** start **
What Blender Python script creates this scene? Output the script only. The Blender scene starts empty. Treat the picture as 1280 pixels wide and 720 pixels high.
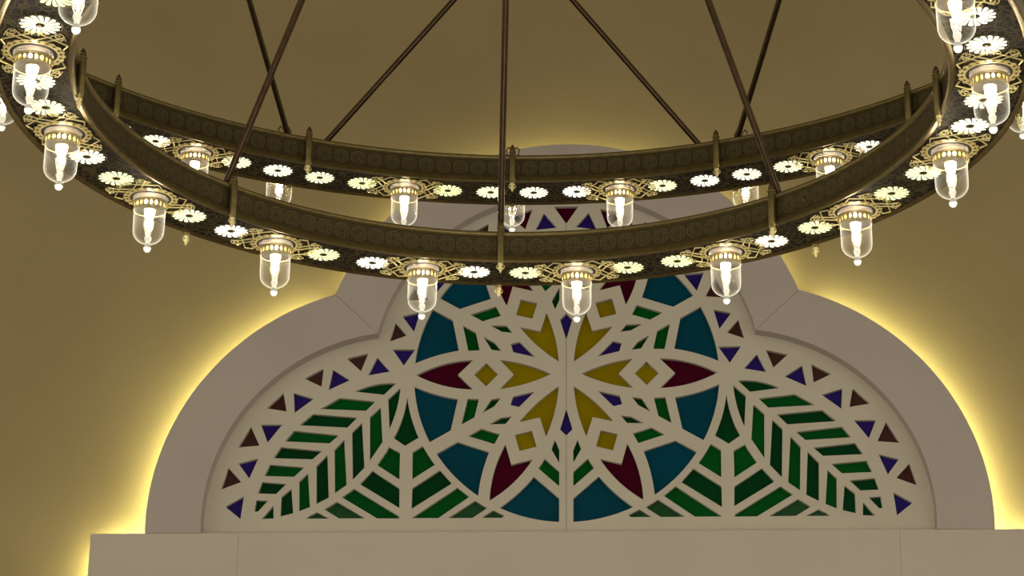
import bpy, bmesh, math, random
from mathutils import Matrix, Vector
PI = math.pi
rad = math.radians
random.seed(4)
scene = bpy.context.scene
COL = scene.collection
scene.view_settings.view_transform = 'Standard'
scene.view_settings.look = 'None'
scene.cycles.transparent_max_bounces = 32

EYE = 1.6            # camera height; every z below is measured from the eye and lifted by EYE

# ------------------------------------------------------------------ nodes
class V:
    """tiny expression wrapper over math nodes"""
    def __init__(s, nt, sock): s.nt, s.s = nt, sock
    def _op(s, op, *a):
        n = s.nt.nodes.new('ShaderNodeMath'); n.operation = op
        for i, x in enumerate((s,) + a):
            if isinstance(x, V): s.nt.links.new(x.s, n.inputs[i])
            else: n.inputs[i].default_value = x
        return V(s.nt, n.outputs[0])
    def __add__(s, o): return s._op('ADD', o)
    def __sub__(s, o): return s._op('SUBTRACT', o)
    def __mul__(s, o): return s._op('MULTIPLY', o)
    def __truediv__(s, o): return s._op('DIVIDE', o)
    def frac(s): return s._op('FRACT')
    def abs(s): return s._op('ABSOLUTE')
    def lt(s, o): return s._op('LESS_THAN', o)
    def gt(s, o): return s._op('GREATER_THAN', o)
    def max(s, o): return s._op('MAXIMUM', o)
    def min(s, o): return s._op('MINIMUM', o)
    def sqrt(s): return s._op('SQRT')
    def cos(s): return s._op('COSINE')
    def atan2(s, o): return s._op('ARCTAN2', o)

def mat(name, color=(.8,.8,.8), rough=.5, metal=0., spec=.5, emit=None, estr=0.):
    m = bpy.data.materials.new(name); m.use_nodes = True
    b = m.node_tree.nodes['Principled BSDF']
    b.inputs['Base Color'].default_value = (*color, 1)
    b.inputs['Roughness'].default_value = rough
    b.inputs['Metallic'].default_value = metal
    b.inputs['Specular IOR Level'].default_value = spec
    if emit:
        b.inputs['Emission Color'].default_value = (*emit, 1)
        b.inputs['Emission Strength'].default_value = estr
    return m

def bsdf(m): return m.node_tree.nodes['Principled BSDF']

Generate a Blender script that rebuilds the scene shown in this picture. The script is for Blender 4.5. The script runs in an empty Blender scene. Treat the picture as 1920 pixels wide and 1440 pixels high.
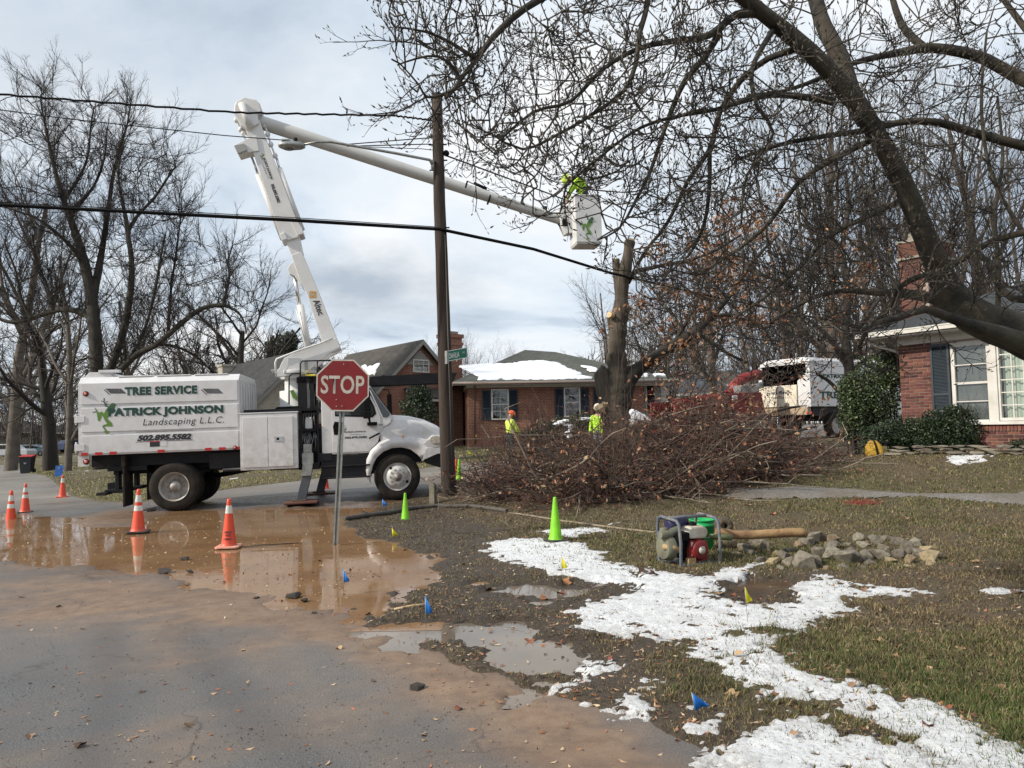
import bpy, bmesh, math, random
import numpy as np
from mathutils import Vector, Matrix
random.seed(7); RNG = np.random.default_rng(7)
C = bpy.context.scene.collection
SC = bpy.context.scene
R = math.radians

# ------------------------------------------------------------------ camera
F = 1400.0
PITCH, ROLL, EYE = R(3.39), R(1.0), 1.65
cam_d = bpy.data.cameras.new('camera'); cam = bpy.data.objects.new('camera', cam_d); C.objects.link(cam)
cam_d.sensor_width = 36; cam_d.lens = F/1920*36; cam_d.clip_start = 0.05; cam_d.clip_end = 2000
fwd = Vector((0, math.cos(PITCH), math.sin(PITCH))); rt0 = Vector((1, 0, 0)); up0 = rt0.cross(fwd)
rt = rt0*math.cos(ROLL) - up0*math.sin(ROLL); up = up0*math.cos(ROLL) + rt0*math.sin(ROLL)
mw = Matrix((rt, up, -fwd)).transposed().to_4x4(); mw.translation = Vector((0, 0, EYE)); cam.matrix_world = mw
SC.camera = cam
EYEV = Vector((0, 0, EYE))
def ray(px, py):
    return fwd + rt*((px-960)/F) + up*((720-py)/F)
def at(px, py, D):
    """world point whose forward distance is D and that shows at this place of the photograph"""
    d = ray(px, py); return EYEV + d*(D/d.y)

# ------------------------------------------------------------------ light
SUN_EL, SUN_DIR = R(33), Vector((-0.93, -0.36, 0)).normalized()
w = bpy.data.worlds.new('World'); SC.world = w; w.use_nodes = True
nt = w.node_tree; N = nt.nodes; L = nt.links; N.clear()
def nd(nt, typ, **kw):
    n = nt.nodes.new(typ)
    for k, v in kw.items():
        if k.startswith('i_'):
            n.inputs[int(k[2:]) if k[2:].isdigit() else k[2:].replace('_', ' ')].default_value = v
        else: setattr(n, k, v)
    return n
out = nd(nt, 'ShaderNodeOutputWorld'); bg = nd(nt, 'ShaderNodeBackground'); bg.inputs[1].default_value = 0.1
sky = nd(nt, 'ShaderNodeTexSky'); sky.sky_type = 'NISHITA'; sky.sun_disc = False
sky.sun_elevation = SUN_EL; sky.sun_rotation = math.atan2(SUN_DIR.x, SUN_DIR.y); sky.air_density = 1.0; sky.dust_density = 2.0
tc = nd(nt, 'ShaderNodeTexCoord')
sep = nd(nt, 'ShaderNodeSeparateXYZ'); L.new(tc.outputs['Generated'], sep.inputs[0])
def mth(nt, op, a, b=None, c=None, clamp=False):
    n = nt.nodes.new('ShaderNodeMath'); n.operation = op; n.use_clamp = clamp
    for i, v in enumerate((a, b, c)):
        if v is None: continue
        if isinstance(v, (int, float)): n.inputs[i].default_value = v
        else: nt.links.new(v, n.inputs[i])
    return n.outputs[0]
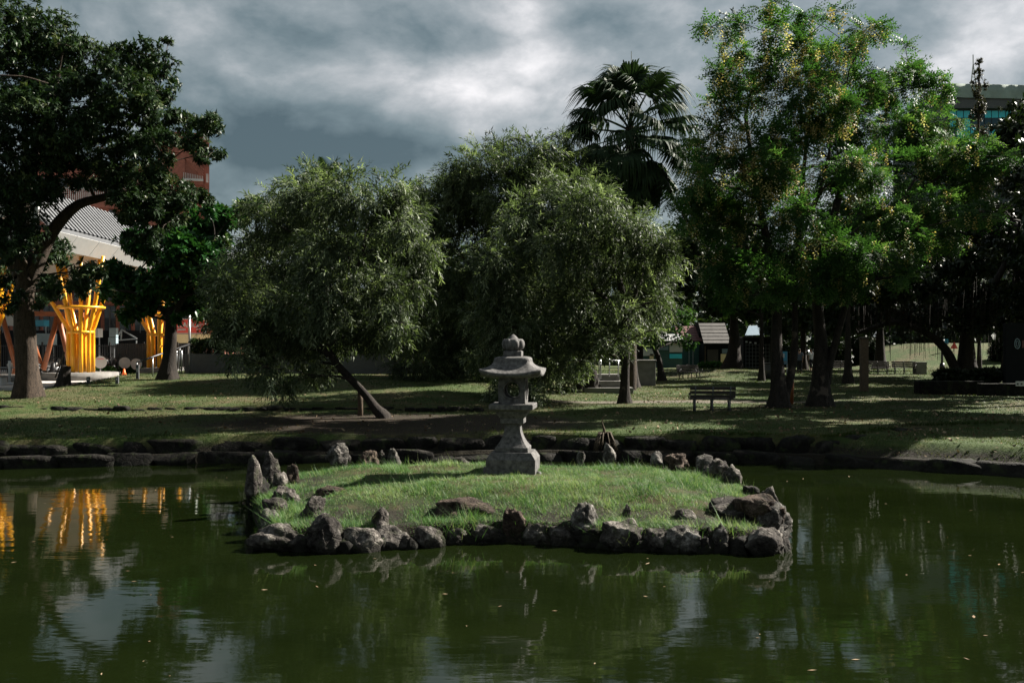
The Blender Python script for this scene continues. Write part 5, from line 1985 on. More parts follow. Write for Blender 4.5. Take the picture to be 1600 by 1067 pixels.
** end **
Copy every entry exactly as written. Pictures are excluded.

> [Written solution]
What Blender Python script creates this scene? Output the script only. The Blender scene starts empty. Treat the picture as 1280 pixels wide and 720 pixels high.
import bpy, bmesh, math, random
from mathutils import Matrix, Vector
PI = math.pi
rad = math.radians
random.seed(4)
scene = bpy.context.scene
COL = scene.collection
scene.view_settings.view_transform = 'Standard'
scene.view_settings.look = 'None'
scene.cycles.transparent_max_bounces = 32

EYE = 1.6            # camera height; every z below is measured from the eye and lifted by EYE

# ------------------------------------------------------------------ nodes
class V:
    """tiny expression wrapper over math nodes"""
    def __init__(s, nt, sock): s.nt, s.s = nt, sock
    def _op(s, op, *a):
        n = s.nt.nodes.new('ShaderNodeMath'); n.operation = op
        for i, x in enumerate((s,) + a):
            if isinstance(x, V): s.nt.links.new(x.s, n.inputs[i])
            else: n.inputs[i].default_value = x
        return V(s.nt, n.outputs[0])
    def __add__(s, o): return s._op('ADD', o)
    def __sub__(s, o): return s._op('SUBTRACT', o)
    def __mul__(s, o): return s._op('MULTIPLY', o)
    def __truediv__(s, o): return s._op('DIVIDE', o)
    def frac(s): return s._op('FRACT')
    def abs(s): return s._op('ABSOLUTE')
    def lt(s, o): return s._op('LESS_THAN', o)
    def gt(s, o): return s._op('GREATER_THAN', o)
    def max(s, o): return s._op('MAXIMUM', o)
    def min(s, o): return s._op('MINIMUM', o)
    def sqrt(s): return s._op('SQRT')
    def cos(s): return s._op('COSINE')
    def atan2(s, o): return s._op('ARCTAN2', o)

def mat(name, color=(.8,.8,.8), rough=.5, metal=0., spec=.5, emit=None, estr=0.):
    m = bpy.data.materials.new(name); m.use_nodes = True
    b = m.node_tree.nodes['Principled BSDF']
    b.inputs['Base Color'].default_value = (*color, 1)
    b.inputs['Roughness'].default_value = rough
    b.inputs['Metallic'].default_value = metal
    b.inputs['Specular IOR Level'].default_value = spec
    if emit:
        b.inputs['Emission Color'].default_value = (*emit, 1)
        b.inputs['Emission Strength'].default_value = estr
    return m

def bsdf(m): return m.node_tree.nodes['Principled BSDF']

Generate a Blender script that rebuilds the scene shown in this picture. The script is for Blender 4.5. The script runs in an empty Blender scene. Treat the picture as 1920 pixels wide and 1440 pixels high.
import bpy, bmesh, math, random
import numpy as np
from mathutils import Vector, Matrix
random.seed(7); RNG = np.random.default_rng(7)
C = bpy.context.scene.collection
SC = bpy.context.scene
R = math.radians

# ------------------------------------------------------------------ camera
F = 1400.0
PITCH, ROLL, EYE = R(3.39), R(1.0), 1.65
cam_d = bpy.data.cameras.new('camera'); cam = bpy.data.objects.new('camera', cam_d); C.objects.link(cam)
cam_d.sensor_width = 36; cam_d.lens = F/1920*36; cam_d.clip_start = 0.05; cam_d.clip_end = 2000
fwd = Vector((0, math.cos(PITCH), math.sin(PITCH))); rt0 = Vector((1, 0, 0)); up0 = rt0.cross(fwd)
rt = rt0*math.cos(ROLL) - up0*math.sin(ROLL); up = up0*math.cos(ROLL) + rt0*math.sin(ROLL)
mw = Matrix((rt, up, -fwd)).transposed().to_4x4(); mw.translation = Vector((0, 0, EYE)); cam.matrix_world = mw
SC.camera = cam
EYEV = Vector((0, 0, EYE))
def ray(px, py):
    return fwd + rt*((px-960)/F) + up*((720-py)/F)
def at(px, py, D):
    """world point whose forward distance is D and that shows at this place of the photograph"""
    d = ray(px, py); return EYEV + d*(D/d.y)

# ------------------------------------------------------------------ light
SUN_EL, SUN_DIR = R(33), Vector((-0.93, -0.36, 0)).normalized()
w = bpy.data.worlds.new('World'); SC.world = w; w.use_nodes = True
nt = w.node_tree; N = nt.nodes; L = nt.links; N.clear()
def nd(nt, typ, **kw):
    n = nt.nodes.new(typ)
    for k, v in kw.items():
        if k.startswith('i_'):
            n.inputs[int(k[2:]) if k[2:].isdigit() else k[2:].replace('_', ' ')].default_value = v
        else: setattr(n, k, v)
    return n
out = nd(nt, 'ShaderNodeOutputWorld'); bg = nd(nt, 'ShaderNodeBackground'); bg.inputs[1].default_value = 0.1
sky = nd(nt, 'ShaderNodeTexSky'); sky.sky_type = 'NISHITA'; sky.sun_disc = False
sky.sun_elevation = SUN_EL; sky.sun_rotation = math.atan2(SUN_DIR.x, SUN_DIR.y); sky.air_density = 1.0; sky.dust_density = 2.0
tc = nd(nt, 'ShaderNodeTexCoord')
sep = nd(nt, 'ShaderNodeSeparateXYZ'); L.new(tc.outputs['Generated'], sep.inputs[0])
def mth(nt, op, a, b=None, c=None, clamp=False):
    n = nt.nodes.new('ShaderNodeMath'); n.operation = op; n.use_clamp = clamp
    for i, v in enumerate((a, b, c)):
        if v is None: continue
        if isinstance(v, (int, float)): n.inputs[i].default_value = v
        else: nt.links.new(v, n.inputs[i])
    return n.outputs[0]
The Blender Python script for this scene continues. Write part 5, from line 1985 on. More parts follow. Write for Blender 4.5. Take the picture to be 1600 by 1067 pixels.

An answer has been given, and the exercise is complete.